[YOUR OBJECTIVE]:
The listing below is the input. Say how many of its lines contain "pane", giving the number alone.

[SOURCE MATERIAL]:
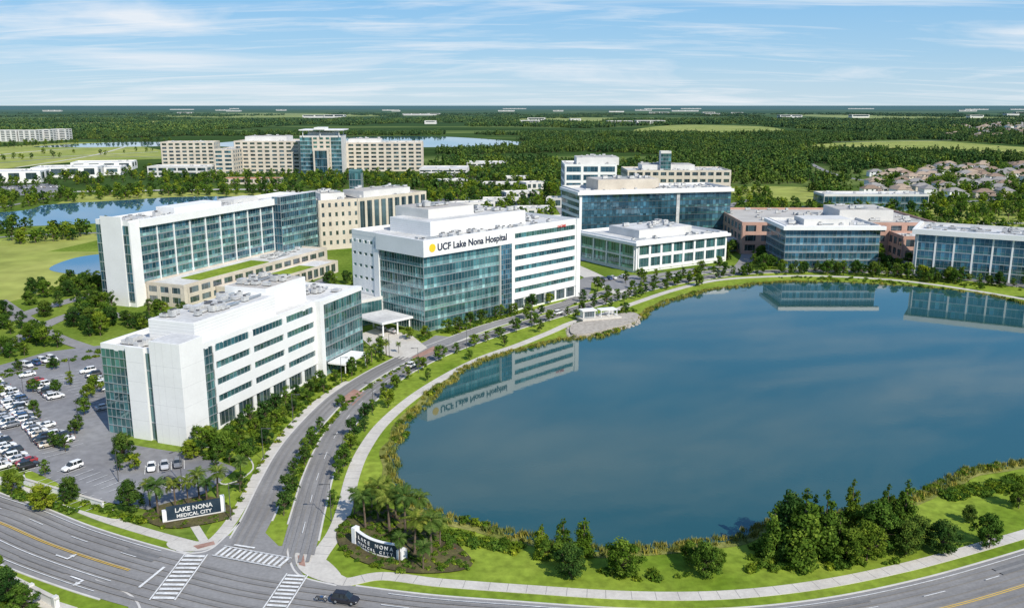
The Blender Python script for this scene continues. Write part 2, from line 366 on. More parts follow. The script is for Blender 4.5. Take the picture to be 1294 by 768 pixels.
# ---------------------------------------------------------------- buildings
class Bld:
    def __init__(s,name,P,d):
        l=math.hypot(*d); s.d=(d[0]/l,d[1]/l); s.P=P
        s.root=bpy.data.objects.new(name,None); s.root.location=(P[0],P[1],0); s.root.rotation_euler=(0,0,math.atan2(d[1],d[0])); link(s.root)
        s.parts={}
    def world(s,u,w): return (s.P[0]+s.d[0]*u-s.d[1]*w, s.P[1]+s.d[1]*u+s.d[0]*w)
    def _p(s,part,mat): return s.parts.setdefault((part,mat.name),([],[],mat))
    def box(s,u0,u1,w0,w1,z0,z1,mat,part='walls'):
        v,f,_=s._p(part,mat);n=len(v)
        v+=[(u0,w0,z0),(u1,w0,z0),(u1,w1,z0),(u0,w1,z0),(u0,w0,z1),(u1,w0,z1),(u1,w1,z1),(u0,w1,z1)]
        f+=[(n,n+3,n+2,n+1),(n+4,n+5,n+6,n+7),(n,n+1,n+5,n+4),(n+1,n+2,n+6,n+5),(n+2,n+3,n+7,n+6),(n+3,n,n+4,n+7)]
    def cyl(s,u,w,z0,z1,r,mat,part,k=14):
        v,f,_=s._p(part,mat);n=len(v)
        for z in (z0,z1):
            for j in range(k): a=6.2832*j/k; v.append((u+r*math.cos(a),w+r*math.sin(a),z))
        for j in range(k): f.append((n+j,n+(j+1)%k,n+k+(j+1)%k,n+k+j))
        f.append(tuple(n+k+j for j in range(k)))
    def sbox(s,side,pl,a0,a1,o0,o1,z0,z1,mat,part):
        if side=='F': s.box(a0,a1,pl-o1,pl-o0,z0,z1,mat,part)
        elif side=='B': s.box(a0,a1,pl+o0,pl+o1,z0,z1,mat,part)
        elif side=='L': s.box(pl-o1,pl-o0,a0,a1,z0,z1,mat,part)
        else: s.box(pl+o0,pl+o1,a0,a1,z0,z1,mat,part)
    def pane(s,side,pl,a0,a1,z0,z1,mat):
        v,f,_=s._p('glazing',mat);n=len(v);o=[.06+random.uniform(-.014,.014) for _ in range(3)]
        o.append(o[0]+o[2]-o[1]); q=[(a0,z0),(a1,z0),(a1,z1),(a0,z1)]
        for (a,z),k in zip(q,o):
            v.append({'F':(a,pl-k,z),'B':(a,pl+k,z),'L':(pl-k,a,z),'R':(pl+k,a,z)}[side])
        f.append((n,n+1,n+2,n+3) if side in 'FR' else (n+3,n+2,n+1,n))
    def fac(s,side,a0,a1,pl,z0,z1,nf,bay=1.5,band=.35,bmat=None,g=None,g2=None,sp=0,proud=.22,mull=None,md=.1,mw=.08,pier=0,pw=1.2,pmat=None,pp=None):
        bmat=bmat or ALU; g=g or GTEAL; g2=g2 or GTEALL; mull=mull or ALU
        fh=(z1-z0)/nf; nb=max(1,round((a1-a0)/bay)); bw=(a1-a0)/nb
        for k in range(nf):
            zb=z0+k*fh
            s.sbox(side,pl,a0,a1,0.0,proud,zb,zb+band,bmat,'floor_bands')
            for i in range(nb):
                x0=a0+i*bw;x1=x0+bw
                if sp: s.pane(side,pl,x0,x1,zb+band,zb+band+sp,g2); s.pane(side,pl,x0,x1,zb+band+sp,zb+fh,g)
                else: s.pane(side,pl,x0,x1,zb+band,zb+fh,g)
            if sp: s.sbox(side,pl,a0,a1,.02,.02+md*.8,zb+band+sp-.03,zb+band+sp+.03,mull,'transoms')
        for i in range(nb+1):
            x=a0+i*bw; s.sbox(side,pl,x-mw/2,x+mw/2,.01,.06+md,z0+.01,z1-.01,mull,'mullions')
        if pier:
            npr=max(1,round((a1-a0)/pier))
            for i in range(npr+1):
                x=a0+(a1-a0)*i/npr; s.sbox(side,pl,max(a0,x-pw/2),min(a1,x+pw/2),.0,(pp or proud+.06),z0,z1+.003,pmat or bmat,'piers')
    def mass(s,u0,u1,w0,w1,z1,mat,z0=0,par=1.0,roof=None,pmat=None):
        s.box(u0,u1,w0,w1,z0,z1,mat,'walls')
        v,f,_=s._p('roof_deck',roof or ROOF);n=len(v); v+=[(u0+.4,w0+.4,z1+.02),(u1-.4,w0+.4,z1+.02),(u1-.4,w1-.4,z1+.02),(u0+.4,w1-.4,z1+.02)]; f.append((n,n+1,n+2,n+3))
        if par:
            p=pmat or mat;e=.05
            s.box(u0-e,u1+e,w0-e,w0+.4,z1-.3,z1+par,p,'parapet'); s.box(u0-e,u1+e,w1-.4,w1+e,z1-.3,z1+par,p,'parapet')
            s.box(u0-e,u0+.4,w0+.4,w1-.4,z1-.3,z1+par,p,'parapet'); s.box(u1-.4,u1+e,w0+.4,w1-.4,z1-.3,z1+par,p,'parapet')
    def units(s,u0,u1,w0,w1,z,n):
        for _ in range(n):
            a=random.uniform(1.2,3.6);b=random.uniform(1,2.6);h=random.uniform(.7,2.0)
            u=random.uniform(u0,max(u0,u1-a));w=random.uniform(w0,max(w0,w1-b))
            s.box(u,u+a,w,w+b,z+.25,z+h,EQ,'rooftop_units'); s.box(u+.1,u+a-.1,w+.1,w+b-.1,z,z+.25,EQD,'unit_curbs')
            if random.random()<.6: s.cyl(u+a/2,w+b/2,z+h,z+h+.25,min(a,b)*.36,EQD,'fans')
            if random.random()<.35:
                L=random.uniform(3,9); s.box(u+a,min(u1,u+a+L),w+b/2-.25,w+b/2+.25,z+.3,z+.75,ALU,'ducts')
    def done(s,u0,u1,w0,w1):
        for (part,_),(v,f,mat) in s.parts.items(): mesh_obj(part,v,f,[mat],parent=s.root)
        addpoly([s.world(u0,w0),s.world(u1,w0),s.world(u1,w1),s.world(u0,w1)])
    def text(s,body,u,w,z,size,mat,rot=(math.pi/2,0,0),part='lettering',ext=.06,align='LEFT'):
        c=bpy.data.curves.new(part,'FONT'); c.body=body; c.size=size; c.extrude=ext; c.align_x=align; c.offset=.02*size
        c.materials.append(mat); o=bpy.data.objects.new(part,c); o.location=(u,w,z); o.rotation_euler=rot; link(o,s.root)
        return o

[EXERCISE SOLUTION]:
3